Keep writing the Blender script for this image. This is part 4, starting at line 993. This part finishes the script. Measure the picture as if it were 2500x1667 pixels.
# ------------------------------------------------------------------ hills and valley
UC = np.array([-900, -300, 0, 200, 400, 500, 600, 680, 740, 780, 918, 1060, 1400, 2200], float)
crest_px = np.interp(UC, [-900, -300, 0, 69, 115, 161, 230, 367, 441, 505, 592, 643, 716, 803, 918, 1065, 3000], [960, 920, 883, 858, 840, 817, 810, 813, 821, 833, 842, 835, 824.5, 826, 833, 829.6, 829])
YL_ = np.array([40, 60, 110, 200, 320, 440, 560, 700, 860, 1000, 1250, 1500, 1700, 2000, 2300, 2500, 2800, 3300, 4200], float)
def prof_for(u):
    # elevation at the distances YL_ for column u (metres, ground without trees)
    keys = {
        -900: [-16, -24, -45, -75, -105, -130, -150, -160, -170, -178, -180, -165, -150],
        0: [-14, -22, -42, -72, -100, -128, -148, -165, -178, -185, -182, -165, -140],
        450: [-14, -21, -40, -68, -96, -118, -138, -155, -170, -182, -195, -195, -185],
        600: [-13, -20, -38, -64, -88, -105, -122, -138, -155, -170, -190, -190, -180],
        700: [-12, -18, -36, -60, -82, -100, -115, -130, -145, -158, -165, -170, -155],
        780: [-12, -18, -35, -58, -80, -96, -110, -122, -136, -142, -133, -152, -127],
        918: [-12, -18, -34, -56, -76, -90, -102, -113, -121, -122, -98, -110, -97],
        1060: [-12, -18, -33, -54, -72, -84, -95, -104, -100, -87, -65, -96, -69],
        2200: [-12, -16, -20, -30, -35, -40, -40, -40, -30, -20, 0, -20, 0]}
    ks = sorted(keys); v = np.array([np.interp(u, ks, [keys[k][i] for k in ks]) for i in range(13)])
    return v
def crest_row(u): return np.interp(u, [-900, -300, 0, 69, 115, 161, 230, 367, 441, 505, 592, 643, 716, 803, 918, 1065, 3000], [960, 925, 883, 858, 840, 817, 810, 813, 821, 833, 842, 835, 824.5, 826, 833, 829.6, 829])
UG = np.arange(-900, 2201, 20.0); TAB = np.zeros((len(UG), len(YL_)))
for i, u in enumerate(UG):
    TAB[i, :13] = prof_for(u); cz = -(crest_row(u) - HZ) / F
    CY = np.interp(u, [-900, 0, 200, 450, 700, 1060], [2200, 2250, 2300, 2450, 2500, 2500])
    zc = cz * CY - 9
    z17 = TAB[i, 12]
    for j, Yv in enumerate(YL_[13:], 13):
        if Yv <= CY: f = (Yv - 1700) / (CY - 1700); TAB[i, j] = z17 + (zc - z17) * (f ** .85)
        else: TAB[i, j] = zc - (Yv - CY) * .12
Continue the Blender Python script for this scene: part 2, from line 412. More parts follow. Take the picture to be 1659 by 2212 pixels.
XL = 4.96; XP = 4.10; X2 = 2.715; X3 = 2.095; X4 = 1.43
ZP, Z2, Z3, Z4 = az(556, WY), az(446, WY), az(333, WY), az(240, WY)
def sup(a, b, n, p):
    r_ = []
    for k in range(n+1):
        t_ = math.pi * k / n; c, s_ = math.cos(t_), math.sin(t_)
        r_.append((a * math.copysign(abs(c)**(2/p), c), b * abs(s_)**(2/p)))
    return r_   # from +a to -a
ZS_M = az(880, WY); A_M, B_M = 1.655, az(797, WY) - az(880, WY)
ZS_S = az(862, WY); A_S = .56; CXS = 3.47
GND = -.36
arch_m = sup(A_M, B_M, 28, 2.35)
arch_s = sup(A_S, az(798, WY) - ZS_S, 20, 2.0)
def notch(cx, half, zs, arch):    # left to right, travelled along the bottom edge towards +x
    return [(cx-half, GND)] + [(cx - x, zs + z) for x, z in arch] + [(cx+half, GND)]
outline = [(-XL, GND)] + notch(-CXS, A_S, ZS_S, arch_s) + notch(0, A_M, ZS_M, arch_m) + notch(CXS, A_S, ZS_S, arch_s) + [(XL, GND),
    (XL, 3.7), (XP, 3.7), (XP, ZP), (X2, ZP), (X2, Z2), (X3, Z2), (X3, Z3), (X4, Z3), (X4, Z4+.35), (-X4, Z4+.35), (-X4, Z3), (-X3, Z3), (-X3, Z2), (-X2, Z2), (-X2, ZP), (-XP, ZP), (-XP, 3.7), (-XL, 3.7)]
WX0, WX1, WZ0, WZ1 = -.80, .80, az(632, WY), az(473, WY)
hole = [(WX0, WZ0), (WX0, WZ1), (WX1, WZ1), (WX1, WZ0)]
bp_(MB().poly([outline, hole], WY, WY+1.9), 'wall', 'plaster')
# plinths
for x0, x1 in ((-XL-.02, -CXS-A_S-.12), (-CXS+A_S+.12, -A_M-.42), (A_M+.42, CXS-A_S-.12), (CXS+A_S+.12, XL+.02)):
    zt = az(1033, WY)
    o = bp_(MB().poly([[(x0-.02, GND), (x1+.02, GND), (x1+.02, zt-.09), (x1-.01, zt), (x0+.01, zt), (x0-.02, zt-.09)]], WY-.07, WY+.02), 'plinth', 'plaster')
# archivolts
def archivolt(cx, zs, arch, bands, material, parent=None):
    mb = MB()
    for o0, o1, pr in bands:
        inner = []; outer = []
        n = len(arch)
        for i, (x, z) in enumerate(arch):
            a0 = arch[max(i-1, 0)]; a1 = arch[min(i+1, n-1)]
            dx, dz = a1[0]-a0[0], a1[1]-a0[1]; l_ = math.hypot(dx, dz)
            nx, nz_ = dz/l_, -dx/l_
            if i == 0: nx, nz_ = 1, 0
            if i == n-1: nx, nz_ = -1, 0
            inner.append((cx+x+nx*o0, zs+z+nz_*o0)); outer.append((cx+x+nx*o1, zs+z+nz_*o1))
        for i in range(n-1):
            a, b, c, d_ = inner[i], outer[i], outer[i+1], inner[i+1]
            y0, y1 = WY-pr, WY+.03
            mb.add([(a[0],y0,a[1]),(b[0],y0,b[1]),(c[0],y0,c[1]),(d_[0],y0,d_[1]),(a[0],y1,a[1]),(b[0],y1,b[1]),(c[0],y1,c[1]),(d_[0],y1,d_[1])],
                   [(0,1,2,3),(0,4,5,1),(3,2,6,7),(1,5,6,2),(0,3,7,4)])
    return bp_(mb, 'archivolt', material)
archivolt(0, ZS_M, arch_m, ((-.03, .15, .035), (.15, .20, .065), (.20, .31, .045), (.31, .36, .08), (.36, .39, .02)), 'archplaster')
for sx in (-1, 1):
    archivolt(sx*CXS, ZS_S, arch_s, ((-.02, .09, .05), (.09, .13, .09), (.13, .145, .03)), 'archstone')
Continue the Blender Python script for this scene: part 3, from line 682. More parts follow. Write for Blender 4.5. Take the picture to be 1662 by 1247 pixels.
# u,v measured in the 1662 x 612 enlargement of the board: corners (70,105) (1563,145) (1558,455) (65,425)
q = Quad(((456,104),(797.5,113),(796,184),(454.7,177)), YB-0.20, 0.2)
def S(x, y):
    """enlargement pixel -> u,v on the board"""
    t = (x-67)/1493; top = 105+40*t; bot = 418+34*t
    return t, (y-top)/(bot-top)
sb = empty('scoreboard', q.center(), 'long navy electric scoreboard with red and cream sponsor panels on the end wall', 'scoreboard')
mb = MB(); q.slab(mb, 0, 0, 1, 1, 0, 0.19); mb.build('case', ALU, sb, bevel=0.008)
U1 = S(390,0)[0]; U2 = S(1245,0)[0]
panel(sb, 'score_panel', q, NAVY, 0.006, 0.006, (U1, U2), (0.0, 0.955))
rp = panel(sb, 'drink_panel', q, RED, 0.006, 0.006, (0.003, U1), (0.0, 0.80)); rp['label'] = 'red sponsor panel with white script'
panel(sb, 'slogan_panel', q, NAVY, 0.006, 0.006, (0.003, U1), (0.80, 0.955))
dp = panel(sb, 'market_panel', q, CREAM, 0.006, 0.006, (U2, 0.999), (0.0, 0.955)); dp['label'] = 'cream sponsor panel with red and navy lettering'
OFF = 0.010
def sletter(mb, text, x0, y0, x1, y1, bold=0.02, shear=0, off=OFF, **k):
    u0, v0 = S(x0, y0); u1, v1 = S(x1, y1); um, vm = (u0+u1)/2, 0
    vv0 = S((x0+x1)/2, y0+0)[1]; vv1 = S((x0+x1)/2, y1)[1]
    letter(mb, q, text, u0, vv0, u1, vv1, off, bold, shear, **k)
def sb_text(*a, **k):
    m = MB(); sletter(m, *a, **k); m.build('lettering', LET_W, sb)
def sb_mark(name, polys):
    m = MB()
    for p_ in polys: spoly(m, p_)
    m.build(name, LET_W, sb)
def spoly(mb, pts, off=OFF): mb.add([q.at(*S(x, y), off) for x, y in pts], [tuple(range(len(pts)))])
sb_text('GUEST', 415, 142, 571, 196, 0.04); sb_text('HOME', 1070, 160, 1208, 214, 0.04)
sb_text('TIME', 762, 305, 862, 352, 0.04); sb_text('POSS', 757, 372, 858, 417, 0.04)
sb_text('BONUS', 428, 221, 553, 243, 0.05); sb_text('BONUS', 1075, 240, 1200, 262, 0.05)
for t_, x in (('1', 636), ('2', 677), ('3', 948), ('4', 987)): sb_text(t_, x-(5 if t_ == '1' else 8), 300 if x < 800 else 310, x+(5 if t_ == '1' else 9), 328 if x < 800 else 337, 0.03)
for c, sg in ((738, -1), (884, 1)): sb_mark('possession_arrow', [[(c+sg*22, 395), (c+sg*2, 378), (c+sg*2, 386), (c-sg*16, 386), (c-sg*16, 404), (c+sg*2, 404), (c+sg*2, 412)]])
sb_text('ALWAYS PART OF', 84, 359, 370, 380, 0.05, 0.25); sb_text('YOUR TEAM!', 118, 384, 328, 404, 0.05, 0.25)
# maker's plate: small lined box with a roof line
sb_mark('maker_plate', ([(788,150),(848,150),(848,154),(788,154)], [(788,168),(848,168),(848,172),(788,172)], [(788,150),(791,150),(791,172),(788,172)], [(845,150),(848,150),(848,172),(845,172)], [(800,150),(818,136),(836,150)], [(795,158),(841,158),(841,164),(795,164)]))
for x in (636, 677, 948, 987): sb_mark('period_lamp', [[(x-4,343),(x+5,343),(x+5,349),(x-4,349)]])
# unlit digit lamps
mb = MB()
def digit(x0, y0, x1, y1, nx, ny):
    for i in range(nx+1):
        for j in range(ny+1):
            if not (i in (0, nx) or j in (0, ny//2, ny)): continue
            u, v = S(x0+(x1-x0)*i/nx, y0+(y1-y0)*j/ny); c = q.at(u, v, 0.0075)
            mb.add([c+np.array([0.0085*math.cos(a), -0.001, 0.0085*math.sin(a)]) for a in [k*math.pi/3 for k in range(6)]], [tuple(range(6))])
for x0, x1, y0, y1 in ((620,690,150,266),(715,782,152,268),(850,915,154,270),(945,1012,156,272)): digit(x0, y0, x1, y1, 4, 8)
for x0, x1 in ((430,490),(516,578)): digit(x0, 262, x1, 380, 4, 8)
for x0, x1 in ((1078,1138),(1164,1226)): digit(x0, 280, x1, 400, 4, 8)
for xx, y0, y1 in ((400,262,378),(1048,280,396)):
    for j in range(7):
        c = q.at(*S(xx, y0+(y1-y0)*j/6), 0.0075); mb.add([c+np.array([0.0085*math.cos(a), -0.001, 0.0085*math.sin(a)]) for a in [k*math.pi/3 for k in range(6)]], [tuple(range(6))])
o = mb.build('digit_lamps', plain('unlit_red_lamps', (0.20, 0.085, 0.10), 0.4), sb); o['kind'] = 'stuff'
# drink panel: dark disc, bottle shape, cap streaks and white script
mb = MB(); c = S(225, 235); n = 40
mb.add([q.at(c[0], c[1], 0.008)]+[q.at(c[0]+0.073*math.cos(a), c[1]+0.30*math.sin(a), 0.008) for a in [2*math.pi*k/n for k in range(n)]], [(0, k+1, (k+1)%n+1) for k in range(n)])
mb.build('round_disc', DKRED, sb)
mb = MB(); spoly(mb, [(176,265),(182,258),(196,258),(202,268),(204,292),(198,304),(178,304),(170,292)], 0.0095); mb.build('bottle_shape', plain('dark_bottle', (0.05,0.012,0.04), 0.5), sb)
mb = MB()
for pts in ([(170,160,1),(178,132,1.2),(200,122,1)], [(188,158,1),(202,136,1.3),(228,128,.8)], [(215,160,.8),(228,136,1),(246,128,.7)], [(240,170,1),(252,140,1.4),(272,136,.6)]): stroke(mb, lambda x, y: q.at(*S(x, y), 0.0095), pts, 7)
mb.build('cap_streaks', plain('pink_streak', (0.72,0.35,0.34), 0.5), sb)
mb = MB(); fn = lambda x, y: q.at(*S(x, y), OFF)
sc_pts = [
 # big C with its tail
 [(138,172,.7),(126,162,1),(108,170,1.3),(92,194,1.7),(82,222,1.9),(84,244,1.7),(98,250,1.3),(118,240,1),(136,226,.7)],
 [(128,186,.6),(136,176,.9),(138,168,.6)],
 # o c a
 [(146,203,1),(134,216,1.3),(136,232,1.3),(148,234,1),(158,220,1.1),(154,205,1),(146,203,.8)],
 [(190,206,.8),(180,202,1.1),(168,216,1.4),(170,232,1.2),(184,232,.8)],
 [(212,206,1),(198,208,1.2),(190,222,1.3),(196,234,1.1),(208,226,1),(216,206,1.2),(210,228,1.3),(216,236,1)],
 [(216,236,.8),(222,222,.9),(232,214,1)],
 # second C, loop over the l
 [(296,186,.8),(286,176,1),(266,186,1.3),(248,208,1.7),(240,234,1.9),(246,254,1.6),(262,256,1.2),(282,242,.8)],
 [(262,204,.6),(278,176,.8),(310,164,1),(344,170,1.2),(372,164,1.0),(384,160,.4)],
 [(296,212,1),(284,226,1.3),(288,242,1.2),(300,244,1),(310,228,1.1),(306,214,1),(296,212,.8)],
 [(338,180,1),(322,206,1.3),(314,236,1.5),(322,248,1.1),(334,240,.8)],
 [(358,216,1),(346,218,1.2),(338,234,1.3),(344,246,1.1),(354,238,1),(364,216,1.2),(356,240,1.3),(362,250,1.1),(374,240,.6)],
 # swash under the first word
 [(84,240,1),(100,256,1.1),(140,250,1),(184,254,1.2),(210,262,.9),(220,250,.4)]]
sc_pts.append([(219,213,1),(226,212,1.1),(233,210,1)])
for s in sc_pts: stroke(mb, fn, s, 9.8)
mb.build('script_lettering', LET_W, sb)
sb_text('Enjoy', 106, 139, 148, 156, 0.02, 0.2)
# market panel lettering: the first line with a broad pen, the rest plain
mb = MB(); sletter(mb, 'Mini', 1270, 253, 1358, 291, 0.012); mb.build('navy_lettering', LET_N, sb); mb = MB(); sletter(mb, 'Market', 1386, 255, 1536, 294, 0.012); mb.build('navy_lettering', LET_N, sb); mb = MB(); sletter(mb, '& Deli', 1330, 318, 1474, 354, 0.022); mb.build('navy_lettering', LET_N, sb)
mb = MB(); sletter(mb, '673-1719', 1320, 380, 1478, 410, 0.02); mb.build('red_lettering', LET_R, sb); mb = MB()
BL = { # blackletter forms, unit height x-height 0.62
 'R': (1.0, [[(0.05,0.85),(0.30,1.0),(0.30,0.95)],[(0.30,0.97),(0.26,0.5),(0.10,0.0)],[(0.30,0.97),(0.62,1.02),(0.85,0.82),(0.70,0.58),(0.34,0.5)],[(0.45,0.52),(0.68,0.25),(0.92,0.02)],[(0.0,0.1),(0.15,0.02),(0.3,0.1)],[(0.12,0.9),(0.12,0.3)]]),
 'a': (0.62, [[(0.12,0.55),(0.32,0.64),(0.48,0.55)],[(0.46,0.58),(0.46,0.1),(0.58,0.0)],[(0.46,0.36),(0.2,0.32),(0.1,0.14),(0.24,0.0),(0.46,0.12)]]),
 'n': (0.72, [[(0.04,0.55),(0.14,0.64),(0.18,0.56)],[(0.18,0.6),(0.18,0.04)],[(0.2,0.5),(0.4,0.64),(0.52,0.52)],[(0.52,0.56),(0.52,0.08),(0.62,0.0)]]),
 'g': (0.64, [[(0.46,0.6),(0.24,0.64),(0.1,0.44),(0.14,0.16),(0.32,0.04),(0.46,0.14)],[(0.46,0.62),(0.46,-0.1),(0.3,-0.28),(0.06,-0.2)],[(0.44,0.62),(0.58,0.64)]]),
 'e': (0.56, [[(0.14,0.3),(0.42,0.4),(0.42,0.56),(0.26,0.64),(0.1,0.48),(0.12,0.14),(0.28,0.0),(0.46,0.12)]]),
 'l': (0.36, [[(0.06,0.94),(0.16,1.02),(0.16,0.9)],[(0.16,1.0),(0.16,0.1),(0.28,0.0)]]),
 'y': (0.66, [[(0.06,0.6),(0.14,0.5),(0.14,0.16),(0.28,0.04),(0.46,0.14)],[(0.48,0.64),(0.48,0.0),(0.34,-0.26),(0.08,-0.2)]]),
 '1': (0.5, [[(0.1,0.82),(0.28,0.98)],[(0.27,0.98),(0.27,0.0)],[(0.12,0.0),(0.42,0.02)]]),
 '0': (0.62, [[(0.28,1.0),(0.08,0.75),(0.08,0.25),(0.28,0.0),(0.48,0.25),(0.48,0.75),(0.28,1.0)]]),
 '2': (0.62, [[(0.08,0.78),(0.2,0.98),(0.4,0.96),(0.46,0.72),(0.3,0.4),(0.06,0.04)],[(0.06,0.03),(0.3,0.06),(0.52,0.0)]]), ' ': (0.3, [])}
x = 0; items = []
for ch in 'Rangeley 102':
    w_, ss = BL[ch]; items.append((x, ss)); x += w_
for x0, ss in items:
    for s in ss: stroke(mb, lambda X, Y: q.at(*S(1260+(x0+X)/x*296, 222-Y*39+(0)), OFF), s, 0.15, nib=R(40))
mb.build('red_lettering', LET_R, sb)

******

■ **TASK DIRECTIONS**
The word "this" may turn up on some lines of these records; say how many, with no other words.

■ **WRITTEN SOLUTION**
3